SAO PAULO, Oct 20 (Reuters) - Brazil's trade and investment agency Apex has signed an agreement with the Arab-Brazil Chamber of Commerce aimed at boosting exports of food products to Muslim countries, according to a statement on Thursday.

The plan is to promote the sale of higher value foodstuffs, building on the strong ties Brazil and Islamic nations have built over the years to trade in unprocessed agricultural products.

Brazil is the world's second largest food and beverages supplier to the Muslim world, trailing India, but mainly sells raw commodities including sugar, soy, chicken and corn, the statement said.

The agreement foresees a joint investment of about 15 million reais ($2.84 million) over 30 months to diversify exports. The initiative includes subsidies for Brazilian food companies interested in applying for so-called halal certification of their products.

Obtaining halal certification means a product will be suitable for consumption in Muslim societies, where food is permissible only if prepared according to certain dietary requirements.

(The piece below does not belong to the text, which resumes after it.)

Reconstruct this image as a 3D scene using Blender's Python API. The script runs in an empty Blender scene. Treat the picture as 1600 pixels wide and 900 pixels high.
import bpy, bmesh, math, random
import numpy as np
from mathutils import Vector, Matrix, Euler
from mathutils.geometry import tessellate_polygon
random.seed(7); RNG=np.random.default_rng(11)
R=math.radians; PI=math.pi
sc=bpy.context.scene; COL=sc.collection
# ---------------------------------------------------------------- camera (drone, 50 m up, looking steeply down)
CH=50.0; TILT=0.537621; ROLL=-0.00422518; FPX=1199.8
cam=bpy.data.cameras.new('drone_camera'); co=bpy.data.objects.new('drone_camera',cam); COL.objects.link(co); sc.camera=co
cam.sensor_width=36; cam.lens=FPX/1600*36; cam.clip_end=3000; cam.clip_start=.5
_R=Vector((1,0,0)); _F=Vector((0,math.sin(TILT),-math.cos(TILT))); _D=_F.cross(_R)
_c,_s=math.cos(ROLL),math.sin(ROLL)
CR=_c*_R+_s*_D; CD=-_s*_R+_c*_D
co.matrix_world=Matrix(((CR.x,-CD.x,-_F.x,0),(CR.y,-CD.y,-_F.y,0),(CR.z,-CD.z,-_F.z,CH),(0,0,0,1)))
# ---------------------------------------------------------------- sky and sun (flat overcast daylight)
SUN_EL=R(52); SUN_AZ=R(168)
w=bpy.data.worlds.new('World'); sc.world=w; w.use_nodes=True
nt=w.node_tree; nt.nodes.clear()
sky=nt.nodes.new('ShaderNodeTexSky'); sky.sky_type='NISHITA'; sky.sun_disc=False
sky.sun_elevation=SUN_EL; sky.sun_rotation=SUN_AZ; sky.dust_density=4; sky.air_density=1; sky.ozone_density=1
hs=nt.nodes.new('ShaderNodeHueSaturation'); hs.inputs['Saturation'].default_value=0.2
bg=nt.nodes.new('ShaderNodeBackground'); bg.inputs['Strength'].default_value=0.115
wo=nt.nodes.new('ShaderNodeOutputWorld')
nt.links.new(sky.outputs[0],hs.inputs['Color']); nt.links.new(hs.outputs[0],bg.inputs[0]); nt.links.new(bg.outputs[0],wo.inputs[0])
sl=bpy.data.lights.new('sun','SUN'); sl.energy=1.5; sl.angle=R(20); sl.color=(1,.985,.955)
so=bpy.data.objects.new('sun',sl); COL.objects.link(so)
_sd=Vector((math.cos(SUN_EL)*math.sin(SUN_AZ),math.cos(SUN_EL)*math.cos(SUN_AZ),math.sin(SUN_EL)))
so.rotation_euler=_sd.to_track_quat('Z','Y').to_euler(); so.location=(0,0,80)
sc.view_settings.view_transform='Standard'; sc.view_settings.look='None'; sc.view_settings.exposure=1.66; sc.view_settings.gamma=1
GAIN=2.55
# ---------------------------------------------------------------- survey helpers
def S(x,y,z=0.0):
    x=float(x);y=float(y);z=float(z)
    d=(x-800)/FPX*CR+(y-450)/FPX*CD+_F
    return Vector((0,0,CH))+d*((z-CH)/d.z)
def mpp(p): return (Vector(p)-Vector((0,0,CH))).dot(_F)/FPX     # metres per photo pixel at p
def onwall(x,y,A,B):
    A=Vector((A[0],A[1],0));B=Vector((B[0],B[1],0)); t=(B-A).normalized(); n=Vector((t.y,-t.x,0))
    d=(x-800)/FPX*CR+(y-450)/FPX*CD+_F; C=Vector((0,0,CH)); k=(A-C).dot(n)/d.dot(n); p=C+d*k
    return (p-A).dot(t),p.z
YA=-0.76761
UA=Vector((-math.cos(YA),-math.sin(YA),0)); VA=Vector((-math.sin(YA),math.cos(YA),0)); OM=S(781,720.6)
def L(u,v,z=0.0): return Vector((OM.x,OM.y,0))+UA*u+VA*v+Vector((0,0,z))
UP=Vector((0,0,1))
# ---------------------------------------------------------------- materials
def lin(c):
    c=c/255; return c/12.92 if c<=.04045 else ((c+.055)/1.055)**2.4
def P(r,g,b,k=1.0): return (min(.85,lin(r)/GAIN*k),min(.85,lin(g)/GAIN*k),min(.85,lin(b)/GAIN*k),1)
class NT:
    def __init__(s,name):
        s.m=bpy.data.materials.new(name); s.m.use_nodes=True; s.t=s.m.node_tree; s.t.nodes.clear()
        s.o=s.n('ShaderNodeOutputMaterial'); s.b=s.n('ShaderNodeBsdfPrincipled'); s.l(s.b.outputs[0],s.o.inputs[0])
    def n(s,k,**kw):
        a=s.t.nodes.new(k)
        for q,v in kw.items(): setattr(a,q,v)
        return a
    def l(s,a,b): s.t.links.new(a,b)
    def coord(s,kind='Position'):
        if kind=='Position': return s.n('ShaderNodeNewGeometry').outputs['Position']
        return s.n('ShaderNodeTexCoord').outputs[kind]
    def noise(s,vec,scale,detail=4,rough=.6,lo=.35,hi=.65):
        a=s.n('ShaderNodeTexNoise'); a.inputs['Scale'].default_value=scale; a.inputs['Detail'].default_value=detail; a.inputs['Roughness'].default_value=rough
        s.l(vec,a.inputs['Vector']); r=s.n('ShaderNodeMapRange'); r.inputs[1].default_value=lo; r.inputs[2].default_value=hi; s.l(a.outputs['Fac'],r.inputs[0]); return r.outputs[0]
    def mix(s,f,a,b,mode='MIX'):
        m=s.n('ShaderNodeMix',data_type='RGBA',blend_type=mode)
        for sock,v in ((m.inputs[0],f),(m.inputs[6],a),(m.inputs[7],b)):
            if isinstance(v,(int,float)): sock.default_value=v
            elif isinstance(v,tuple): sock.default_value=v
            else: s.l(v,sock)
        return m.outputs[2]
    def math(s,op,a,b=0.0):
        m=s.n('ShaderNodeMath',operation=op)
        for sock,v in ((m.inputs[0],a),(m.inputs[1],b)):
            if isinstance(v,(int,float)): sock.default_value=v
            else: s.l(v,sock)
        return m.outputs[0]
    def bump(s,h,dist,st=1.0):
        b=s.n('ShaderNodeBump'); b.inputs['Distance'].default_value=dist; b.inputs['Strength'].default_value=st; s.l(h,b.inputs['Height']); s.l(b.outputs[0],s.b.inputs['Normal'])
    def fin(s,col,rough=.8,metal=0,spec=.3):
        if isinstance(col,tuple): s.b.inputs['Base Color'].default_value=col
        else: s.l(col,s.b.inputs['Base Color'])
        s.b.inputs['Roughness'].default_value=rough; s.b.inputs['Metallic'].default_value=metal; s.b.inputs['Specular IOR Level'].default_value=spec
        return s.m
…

Tamer Mansour, the chamber's secretary general, said in the statement the goal is to enable 500 potential Brazilian food and beverages exporters to participate in the global halal food trade.

The halal market comprises 1.9 billion consumers and is worth $1.267 trillion per year, according to the statement, which cited the 2022 State of the Global Islamic Economy report.

In addition to broadening trade with the 22 countries of the Arab League, the agreement will seek to boost Brazilian exports to Malaysia and Indonesia. It will also aim for more halal certified food sales to Muslim-minority nations like France, Germany and the United Kingdom.

In 2021, Brazil exported $16.5 billion of food and beverages to the 57 countries of the Organization of Islamic Cooperation, the statement said. That represented 7.2% of total imports by the bloc.